C. Convective Instabilities

• Stability Criteria: Using the Solberg-Høiland criterion ($\omega^2 = N^2 + K^2 > 0$), the authors found that while the core is generally stable, unstable rings ($\omega^2 < 0$) form in the outer layers of the HMNS.
• Convection Patterns: These unstable regions drive convection, which excites inertial modes. The convective patterns differ substantially between tabulated and hybrid models, with hybrid models sometimes showing more apparent convection due to inaccurate thermal stratification.
• Detection Potential: The excited inertial modes have frequencies potentially within the sensitivity band of third-generation GW detectors (Einstein Telescope, Cosmic Explorer).

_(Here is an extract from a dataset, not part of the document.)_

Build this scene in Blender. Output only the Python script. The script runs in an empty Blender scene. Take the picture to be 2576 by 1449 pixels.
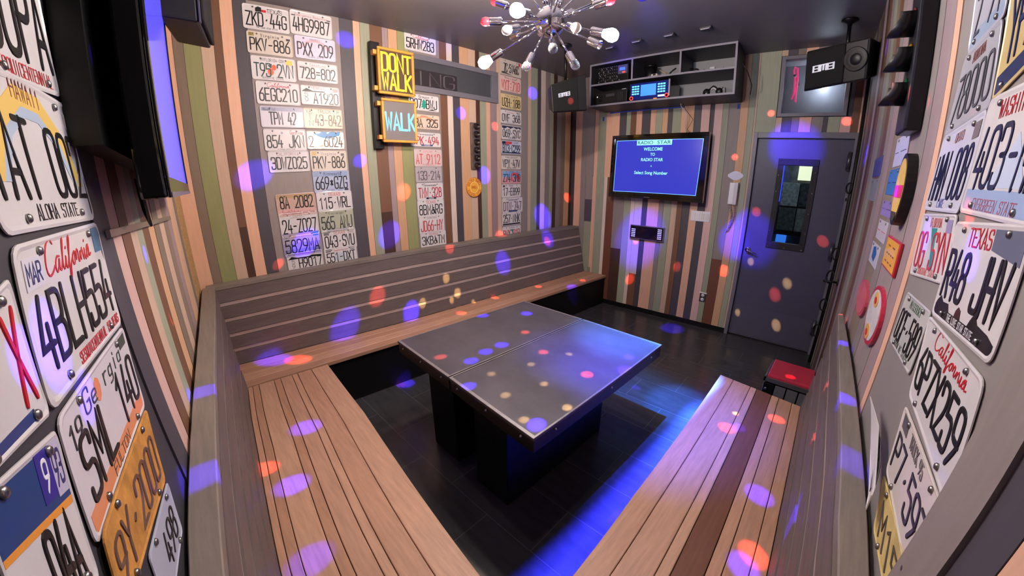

D. Thermal Energy and Temperature

• Temperature Underestimation: The study demonstrates that the hybrid definition of temperature ($T_{hyb} = (\Gamma_{th}-1)\epsilon_{th}$) underestimates the actual temperature in degenerate matter (densities $>10^{12}$ g/cm$^3$).
• Thermal Profiles: Tabulated EOSs show higher average thermal energy in the bulk and different spatial distributions compared to hybrid models, directly influencing the remnant's size and rotational profile.

5. Significance

• Observational Implications: The findings suggest that using hybrid EOSs to interpret late-time GW signals from BNS mergers may lead to systematic errors in inferring neutron star properties (radius, tidal deformability) and the EOS stiffness.
• Future Detectors: The confirmation of late-time inertial modes in tabulated simulations strengthens the case for targeting these frequencies with next-generation detectors.
• Modeling Standards: The paper argues that for accurate long-term simulations of BNS remnants, especially those investigating thermal evolution and stability, fully tabulated finite-temperature EOSs are necessary. Hybrid approximations, while useful for initial explorations, fail to capture critical microphysical interactions that dictate the remnant's fate and GW emission characteristics.
• Theoretical Advancement: By linking convective instabilities to inertial mode excitation in a consistent thermal framework, the study bridges the gap between hydrodynamic stability theory and observable GW signatures.

In conclusion, the paper establishes that the treatment of thermal effects is not merely a minor numerical detail but a fundamental driver of post-merger dynamics, significantly affecting the remnant's lifetime, stability, and the gravitational wave spectrum detectable by future observatories.